Our main characters aside from the pasty vamp are Roy Hendrick (Charles Gordon) and his gal Julie Vance (Peggy Stewart), the local missionary Father Gilchrist (Grant Withers), and a house servant named Simon Peter (Martin Wilkins). While the white people don't quite grasp onto what's happening around the village the indigenous people are wary of Fallon right from the start, sending messages to neighboring villages through tribal-voodoo drumming which are heard throughout the film. Eventually Roy begins to see Fallon for what he is, a bloodsucking vampire, when he pulls a spear from him to find there's no blood! However, he falls under the hypnotic control of Fallon, who plans to steal away pretty Julie and make her his vampire lover for all eternity.
This vampire story has a cool mythology, we have some standard issue bloodsucker lore with some interesting differences; for starters he can walk in sunlight, but it hurts his eyes, so he wears sunglasses. He can be injured by a silver-tipped spear but can regenerate himself if he bathes in the moonlight with a small box of grave-dirt beneath his head. It's notable for these creative sparks throughout, and the African setting is also a novel one, mixing in some small elements of voodoo into the proceedings. He's also is weakened by the sign of the cross, so some of the old ways still work, but if you wanna kill this one you're gonna have to incinerate his body in a fire, a wooden stake through the heart just will not do the trick.
I will say that I think this flick from the forties portrays the indigenous people with more enlightened respect than I was anticipating, which was cool. It also has a eerie voodoo/jungle atmosphere about it, though we don't get any actual bloodsucking, the horror is mostly implied, but we do get a cool scene of the vampire's shadow strangling a victim. Abbot is quite good as the vampire/gin-joint owner, though he's not the most traditionally attractive fellow to wear the fangs, his bug-eyed visage occasionally reminding me of Peter Lorre!
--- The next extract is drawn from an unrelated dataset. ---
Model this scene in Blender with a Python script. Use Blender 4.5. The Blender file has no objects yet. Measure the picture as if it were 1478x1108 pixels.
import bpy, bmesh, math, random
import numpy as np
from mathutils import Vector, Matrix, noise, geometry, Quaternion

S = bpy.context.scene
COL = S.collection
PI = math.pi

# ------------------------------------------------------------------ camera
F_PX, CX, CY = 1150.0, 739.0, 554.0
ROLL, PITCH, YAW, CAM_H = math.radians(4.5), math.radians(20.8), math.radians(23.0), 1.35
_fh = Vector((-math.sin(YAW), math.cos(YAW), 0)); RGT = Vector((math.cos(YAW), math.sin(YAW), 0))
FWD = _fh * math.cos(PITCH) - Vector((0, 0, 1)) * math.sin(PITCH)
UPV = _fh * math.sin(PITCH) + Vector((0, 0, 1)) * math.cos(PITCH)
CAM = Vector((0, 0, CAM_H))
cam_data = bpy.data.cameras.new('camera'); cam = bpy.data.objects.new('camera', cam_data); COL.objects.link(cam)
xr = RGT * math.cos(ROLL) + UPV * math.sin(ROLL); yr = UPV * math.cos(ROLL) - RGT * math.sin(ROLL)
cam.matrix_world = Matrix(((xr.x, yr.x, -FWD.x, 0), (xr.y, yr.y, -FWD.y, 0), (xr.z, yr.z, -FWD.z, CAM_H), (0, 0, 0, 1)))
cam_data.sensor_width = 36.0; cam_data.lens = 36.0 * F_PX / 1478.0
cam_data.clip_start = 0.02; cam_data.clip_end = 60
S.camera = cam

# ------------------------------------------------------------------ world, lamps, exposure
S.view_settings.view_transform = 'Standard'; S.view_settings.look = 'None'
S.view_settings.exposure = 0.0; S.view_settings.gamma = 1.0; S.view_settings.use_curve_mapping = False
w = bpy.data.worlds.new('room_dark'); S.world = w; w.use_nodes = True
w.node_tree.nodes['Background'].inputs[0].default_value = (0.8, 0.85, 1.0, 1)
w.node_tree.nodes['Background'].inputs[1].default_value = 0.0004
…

Audio/Video: The Vampire's Ghost (1945) arrives on Blu-ray from Olive Films looking rather fantastic, framed in the original full frame 1.33:1 aspect ratio. The black and white image has good contrast and some pleasing fine detail. the grain structure can appear course at times but overall this looks great on Blu-ray. Audio comes by way of English DTS-HD MA 2.0 Mono with optional English subtitles. Dialogue come through clean with no memorable distortions, the jungle-drum background pounding away in the distance throughout. There are no extras on the disc.
This single-disc Blu-ray releases comes housed in standard Blu-ray keepcase with a one-sided sleeve of artwork, not the original movie poster, but one of Olive's pop-art style mock-ups, the disc also features an excerpt of the same artwork.
The Vampire's Ghost (1945) doesn't quite deliver on the ethereal horror promised by the title but I enjoyed it quite a bit, what we do get is a 40's vampire story that unfolds in the jungle, there's some very minor voodoo elements and a fiery finale that takes place in the ruins of a thousands of years old death-cult, at just an hour long it flies by and should please fans of vintage black and white horror.